1. Women
  2. WORLD HEADLINES

Iraqi Kurds to send forces to Syria's Kobane

Iraqi Kurds to send forces to Syria

Iraqi Kurds have agreed to send fighters to help defend the northern Syrian city of Kobane from ISIL forces, after Turkey said it would allow them to cross Turkish territory.

The parliament of Iraq's autonomous Kurdish region approved the move on Wednesday, days after it sent weapons and ammunition to the town to help Syrian Kurds fighting the Islamic State of Iraq and the Levant (ISIL) forces.

Al Jazeera's Charles Stratford, reporting from Erbil in Iraqi Kurdistan, said the parliament's decision would need to be approved by the Iraqi Kurdish president, Masoud Barzani, before Peshmerga forces began moving.

"Today in parliament we agreed to send the Peshmerga forces to Kobane as soon as possible," said Mahmoud Haji Omer, a Kurdish MP.

Turkey earlier this week said it would allow Iraqi Kurd forces cross its borders to defend Kobane. However, it has refused to intervene in northern Syria directly, and has not allowed the US to launch sorties from its territory.

Weapons airdropped

Meanwhile, the US confirmed that some of the military supplies airdropped to Kurds in Kobane had gone astray, possibly captured by ISIL.

The US dropped 21 tonnes of weapons and ammunition, supplied by the Iraqi Kurds, in the early hours of Monday.
"Yesterday we announced that one resupply bundle went astray and was destroyed. We have since relooked at that and we have determined that a second bundle also went astray and probably fell into enemy hands," Army Colonel Steve Warren, a Pentagon spokesman, said on Wednesday.

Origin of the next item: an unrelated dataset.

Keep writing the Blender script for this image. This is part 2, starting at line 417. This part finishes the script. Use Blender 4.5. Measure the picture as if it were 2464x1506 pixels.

Turkey's President Recep Tayyip Erdogan criticised the air drop.

"What was done here on this subject turned out to be wrong," Erdogan said. "Why did it turn out wrong? Because some of the weapons they dropped from those C130s were seized by ISIL."

ISIL released a video on Tuesday showing a fighter sorting though what appeared to be a cache of weapons and ammunition. An ISIL fighter is seen pulling grenades from a container.

Asked about the plan to allow Peshmerga from Iraq into Kobane, Erdogan said: "I have difficulty understanding why Kobane is so strategic for them because there are no civilians there, just about 2,000 fighters."

The US continued its bombing of ISIL in and around Kobane on Wednesday, with at least two air attacks witnessed by Al Jazeera's Bernard Smith, who is reporting from across the border in Turkey.

He said fighting was raging in the town. "There was a major assault a couple of days ago. The Kurds held the line. They have recovered a couple of positions but in fact there is still a very tight battle for control going on.

"The Kurds need more physical support. The Free Syrian Army is already helping them. The Turkish authorities have said they will allow Peshmerga into Kobane."

The Syrian government said on Wednesday that its forces had also been supplying Kurds in Kobane.

"The state with its military forces and planes has been providing military and logistical support, and has supplied ammunition and arms to the town," said Information Minister Omran al-Zohbi.

Zohbi's comments cannot be verified by Al Jazeera.


PHOTO CAPTION

Turkish soldiers hold their positions with their artillery pieces in the outskirts of Suruc, at the Turkey-Syria border, overlooking Kobani, Syria, background, during fighting between Syrian Kurds and the militants of Islamic State group, October 22, 2014.